We have an interview scheduled with Amanda of the Montana Historic society at Montana’s Museum where her original Fairy Alphabet are kept.
And another with Jackie, who married Ted, Fanny’s grandson, who can remember vising Fanny on Camano Island.
Fanny had purchased the little house perched on the cliff on the southwest side of Camano Island in 1947. She spent some time every year there to be near her daughter Sayre and grandchildren.
She had permanently moved to Camano in 1953 the big new Canyon Ferry Dam on the Missouri River near Helena, Montana was completed. The rising water covered the little community of Canyon Ferry and most of the 1,800 acre Cooney horse and cattle ranch, where she had lived and raised her three children for fifty years.

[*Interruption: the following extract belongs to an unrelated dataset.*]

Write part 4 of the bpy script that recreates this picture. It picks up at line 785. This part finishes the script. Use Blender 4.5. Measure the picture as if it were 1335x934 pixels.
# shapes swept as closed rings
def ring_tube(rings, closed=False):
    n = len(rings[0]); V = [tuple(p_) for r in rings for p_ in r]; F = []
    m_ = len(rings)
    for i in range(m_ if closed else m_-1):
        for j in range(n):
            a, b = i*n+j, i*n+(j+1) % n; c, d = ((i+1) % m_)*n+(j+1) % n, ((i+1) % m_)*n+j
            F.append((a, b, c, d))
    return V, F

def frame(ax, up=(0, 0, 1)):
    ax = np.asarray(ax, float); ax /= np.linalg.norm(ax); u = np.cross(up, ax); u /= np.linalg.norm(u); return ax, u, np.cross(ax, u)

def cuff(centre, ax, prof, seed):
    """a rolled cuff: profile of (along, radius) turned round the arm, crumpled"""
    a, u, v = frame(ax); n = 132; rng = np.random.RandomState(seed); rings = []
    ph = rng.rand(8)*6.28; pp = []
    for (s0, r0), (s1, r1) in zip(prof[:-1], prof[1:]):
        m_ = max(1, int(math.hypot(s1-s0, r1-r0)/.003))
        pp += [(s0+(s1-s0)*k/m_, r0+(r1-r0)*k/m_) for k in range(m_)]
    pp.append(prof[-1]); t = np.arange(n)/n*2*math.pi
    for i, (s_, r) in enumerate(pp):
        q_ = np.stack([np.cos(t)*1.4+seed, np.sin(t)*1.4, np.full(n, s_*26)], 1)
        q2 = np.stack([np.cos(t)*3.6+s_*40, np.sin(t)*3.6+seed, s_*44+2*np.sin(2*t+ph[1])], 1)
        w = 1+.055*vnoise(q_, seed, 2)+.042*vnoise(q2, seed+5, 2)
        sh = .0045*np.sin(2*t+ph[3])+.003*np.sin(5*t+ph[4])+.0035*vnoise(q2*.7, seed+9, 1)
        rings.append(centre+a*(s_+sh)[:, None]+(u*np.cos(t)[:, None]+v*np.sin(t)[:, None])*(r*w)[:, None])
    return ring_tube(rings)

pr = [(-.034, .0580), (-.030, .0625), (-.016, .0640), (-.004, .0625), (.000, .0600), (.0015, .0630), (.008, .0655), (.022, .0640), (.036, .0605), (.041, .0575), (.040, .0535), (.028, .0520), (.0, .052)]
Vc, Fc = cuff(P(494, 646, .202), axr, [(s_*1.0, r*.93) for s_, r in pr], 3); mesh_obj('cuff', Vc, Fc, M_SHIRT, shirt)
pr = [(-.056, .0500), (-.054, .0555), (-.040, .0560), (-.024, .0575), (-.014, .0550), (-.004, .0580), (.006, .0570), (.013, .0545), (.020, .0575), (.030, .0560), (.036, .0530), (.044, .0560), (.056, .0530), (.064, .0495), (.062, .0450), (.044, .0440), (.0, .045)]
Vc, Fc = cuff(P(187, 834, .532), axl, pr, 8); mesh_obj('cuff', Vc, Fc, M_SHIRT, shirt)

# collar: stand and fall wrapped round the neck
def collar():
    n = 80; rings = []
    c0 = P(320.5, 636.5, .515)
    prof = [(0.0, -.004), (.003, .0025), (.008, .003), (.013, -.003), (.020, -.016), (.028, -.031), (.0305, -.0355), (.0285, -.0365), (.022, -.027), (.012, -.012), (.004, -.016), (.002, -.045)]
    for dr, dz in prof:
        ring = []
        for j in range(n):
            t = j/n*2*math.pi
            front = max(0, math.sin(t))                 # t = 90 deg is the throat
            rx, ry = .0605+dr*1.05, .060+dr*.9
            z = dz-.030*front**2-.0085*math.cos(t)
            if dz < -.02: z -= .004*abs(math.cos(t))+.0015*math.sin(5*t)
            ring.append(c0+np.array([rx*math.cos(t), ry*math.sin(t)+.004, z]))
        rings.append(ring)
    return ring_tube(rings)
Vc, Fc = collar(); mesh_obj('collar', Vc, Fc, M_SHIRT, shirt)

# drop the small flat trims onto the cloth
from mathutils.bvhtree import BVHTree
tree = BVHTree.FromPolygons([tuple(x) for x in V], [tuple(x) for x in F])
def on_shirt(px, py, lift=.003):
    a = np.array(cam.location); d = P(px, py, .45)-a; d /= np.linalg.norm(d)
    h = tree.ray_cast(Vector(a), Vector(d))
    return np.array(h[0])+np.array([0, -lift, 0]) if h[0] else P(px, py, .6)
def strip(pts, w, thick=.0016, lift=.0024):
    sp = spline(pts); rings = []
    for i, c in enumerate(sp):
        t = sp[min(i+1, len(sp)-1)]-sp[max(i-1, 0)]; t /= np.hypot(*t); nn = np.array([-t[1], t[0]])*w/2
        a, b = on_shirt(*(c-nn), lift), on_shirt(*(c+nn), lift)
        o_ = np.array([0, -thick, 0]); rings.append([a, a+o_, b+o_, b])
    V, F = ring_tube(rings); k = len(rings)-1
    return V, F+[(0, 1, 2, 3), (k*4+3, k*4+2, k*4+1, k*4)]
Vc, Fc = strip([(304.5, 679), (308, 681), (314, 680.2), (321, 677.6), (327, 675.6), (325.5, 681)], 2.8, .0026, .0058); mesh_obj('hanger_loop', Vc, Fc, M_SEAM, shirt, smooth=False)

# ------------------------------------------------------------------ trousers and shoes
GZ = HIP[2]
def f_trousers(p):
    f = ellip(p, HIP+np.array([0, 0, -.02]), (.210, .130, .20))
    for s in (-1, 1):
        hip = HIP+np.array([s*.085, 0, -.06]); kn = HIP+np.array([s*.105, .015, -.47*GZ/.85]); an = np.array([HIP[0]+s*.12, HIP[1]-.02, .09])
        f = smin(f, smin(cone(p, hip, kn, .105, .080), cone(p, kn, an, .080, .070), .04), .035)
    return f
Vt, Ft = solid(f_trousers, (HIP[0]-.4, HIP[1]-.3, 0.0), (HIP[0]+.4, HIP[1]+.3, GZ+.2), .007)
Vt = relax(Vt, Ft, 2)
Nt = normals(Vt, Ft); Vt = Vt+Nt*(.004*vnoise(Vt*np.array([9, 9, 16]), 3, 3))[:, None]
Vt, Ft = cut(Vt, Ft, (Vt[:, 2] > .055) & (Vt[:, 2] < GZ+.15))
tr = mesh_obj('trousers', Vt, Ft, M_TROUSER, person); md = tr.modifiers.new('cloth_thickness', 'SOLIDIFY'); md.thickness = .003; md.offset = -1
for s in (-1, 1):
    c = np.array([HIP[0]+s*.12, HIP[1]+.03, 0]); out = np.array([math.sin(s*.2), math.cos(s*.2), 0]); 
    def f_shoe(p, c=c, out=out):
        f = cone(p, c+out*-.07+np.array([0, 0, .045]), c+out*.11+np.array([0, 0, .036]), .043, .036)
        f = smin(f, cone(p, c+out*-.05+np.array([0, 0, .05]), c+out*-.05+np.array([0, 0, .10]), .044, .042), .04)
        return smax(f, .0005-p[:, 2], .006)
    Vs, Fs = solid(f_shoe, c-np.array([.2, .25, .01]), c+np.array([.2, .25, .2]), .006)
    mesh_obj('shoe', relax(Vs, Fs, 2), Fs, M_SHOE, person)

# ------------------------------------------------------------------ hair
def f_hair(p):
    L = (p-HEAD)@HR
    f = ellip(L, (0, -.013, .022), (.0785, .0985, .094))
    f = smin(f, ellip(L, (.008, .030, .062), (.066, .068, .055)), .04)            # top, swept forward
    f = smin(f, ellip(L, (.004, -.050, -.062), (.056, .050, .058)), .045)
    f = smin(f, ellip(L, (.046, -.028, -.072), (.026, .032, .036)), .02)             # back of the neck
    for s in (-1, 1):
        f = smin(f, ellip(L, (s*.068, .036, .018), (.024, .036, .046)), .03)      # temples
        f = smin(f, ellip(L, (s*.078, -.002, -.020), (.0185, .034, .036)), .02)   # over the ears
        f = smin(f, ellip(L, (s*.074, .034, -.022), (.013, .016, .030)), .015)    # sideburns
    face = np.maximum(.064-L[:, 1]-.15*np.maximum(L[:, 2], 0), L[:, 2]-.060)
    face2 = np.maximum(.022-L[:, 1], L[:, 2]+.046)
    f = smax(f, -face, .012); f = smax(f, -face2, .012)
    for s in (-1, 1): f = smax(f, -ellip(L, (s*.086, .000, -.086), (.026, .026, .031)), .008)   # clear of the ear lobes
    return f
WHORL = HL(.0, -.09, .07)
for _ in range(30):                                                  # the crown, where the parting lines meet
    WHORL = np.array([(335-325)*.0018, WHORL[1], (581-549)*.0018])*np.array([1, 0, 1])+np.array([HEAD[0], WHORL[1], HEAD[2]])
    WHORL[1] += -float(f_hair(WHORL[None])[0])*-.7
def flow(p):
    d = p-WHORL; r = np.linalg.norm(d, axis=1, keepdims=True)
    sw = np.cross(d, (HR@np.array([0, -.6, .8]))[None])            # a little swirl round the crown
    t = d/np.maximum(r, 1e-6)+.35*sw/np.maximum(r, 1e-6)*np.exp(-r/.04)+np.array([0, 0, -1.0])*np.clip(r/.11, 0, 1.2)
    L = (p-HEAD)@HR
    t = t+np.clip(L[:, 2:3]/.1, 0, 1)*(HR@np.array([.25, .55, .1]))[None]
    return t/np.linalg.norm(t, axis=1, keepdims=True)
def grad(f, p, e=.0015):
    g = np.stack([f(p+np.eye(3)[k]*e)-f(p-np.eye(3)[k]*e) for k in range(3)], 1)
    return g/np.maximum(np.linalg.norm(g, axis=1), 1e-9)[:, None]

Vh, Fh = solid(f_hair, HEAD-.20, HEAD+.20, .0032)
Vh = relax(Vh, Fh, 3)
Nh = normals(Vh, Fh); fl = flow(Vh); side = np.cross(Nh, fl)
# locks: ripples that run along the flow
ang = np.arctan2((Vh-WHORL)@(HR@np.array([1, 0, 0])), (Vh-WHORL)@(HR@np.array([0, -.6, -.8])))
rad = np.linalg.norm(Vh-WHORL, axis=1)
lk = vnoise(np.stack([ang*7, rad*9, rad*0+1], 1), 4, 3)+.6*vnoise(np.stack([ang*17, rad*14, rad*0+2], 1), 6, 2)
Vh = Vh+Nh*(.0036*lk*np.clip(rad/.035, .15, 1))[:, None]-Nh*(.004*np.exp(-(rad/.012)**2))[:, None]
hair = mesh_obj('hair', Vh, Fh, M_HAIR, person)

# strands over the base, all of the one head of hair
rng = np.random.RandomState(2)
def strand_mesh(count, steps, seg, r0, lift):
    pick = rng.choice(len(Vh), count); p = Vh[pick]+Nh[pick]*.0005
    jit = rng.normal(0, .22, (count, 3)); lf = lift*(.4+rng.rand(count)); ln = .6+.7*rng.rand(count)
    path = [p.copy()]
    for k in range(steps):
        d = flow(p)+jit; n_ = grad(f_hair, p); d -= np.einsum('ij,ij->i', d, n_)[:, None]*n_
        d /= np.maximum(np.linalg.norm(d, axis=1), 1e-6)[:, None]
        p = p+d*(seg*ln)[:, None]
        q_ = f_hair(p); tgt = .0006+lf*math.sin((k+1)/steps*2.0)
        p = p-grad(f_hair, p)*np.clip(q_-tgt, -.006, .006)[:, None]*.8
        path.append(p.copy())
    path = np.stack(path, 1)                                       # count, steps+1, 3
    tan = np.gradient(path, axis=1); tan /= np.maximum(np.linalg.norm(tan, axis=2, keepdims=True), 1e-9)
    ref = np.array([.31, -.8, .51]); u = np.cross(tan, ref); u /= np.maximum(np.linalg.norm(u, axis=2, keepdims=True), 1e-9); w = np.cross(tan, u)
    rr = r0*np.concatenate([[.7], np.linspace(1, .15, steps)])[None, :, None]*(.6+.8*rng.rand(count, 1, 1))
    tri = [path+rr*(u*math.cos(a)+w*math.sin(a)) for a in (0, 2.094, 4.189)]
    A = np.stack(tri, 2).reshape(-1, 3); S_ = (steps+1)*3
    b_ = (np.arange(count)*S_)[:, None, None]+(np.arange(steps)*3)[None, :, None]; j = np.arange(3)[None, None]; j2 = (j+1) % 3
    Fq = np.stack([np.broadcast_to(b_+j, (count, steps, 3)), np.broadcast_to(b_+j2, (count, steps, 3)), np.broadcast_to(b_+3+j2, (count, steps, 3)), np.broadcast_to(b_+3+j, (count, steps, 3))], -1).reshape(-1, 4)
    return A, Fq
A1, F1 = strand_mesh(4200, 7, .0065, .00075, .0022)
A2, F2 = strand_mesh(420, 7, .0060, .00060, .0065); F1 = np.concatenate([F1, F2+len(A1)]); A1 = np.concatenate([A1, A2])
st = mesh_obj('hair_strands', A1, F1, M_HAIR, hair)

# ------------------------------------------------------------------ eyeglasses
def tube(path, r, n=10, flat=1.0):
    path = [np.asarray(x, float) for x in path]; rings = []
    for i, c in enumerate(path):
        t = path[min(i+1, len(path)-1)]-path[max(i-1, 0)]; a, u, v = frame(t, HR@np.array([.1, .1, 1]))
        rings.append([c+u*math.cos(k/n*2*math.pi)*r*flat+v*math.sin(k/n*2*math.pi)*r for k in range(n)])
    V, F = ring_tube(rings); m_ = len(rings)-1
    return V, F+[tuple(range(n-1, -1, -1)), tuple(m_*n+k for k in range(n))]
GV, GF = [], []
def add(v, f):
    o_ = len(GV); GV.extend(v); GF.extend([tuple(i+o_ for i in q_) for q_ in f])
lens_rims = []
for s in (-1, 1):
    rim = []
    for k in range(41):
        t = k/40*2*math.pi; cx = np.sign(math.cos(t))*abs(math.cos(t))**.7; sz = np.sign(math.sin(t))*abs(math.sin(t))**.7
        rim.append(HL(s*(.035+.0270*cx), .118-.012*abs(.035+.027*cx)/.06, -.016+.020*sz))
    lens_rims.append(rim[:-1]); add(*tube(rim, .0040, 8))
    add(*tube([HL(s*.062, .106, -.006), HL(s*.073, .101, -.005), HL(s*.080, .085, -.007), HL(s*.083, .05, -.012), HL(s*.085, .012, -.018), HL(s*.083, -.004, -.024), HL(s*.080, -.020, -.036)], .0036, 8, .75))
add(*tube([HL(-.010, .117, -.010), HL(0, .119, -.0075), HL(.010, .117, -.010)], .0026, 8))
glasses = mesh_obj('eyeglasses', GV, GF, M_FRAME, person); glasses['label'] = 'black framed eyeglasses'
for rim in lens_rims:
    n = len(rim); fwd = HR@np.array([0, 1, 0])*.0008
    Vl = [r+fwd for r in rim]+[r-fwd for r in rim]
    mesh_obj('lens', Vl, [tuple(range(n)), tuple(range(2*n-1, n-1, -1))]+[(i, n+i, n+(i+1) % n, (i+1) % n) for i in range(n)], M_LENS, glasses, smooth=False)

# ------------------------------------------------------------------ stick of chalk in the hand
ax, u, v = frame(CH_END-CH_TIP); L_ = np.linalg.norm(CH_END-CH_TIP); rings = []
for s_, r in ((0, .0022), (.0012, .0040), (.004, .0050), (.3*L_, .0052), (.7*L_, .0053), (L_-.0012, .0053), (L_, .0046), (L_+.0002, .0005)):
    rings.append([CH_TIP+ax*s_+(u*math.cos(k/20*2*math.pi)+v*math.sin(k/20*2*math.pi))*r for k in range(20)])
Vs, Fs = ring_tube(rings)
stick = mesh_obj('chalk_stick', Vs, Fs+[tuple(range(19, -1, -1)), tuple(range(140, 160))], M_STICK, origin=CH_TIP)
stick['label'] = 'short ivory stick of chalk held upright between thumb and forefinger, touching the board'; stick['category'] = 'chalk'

While they had moved her studio and a windmill to higher ground, the old ranch house wasn’t moved, and along with most of the ranch was covered with water. The family felt like the ranch they had known and loved and had the happiest memories of lay below the waters of Sewell Lake.
This is why, in 1953, when she was 79 years old, my great-grandmother, Fanny Y. Cory moved to Camano Island, Washington. Her little house overlooked the waters of Saratoga Passage to Whidbey Island and the snow covered Olympics beyond and was just across the street and down a magical tree lined driveway from the farm where her grandchildren lived: my mother Ann, her sister Margaret and brothers Robert and Bud. In the custom of her Island neighbors she named the beach below her cottage “Montana Beach.”
Fanny, or “Meetsy” as she was known by her family, always loved Montana. In 1951, she was named Montana Mother of the year, an honor she treasured.
So we’re following Fanny back to her roots to discover more about this remarkable woman who is the matriarch of our family of artists.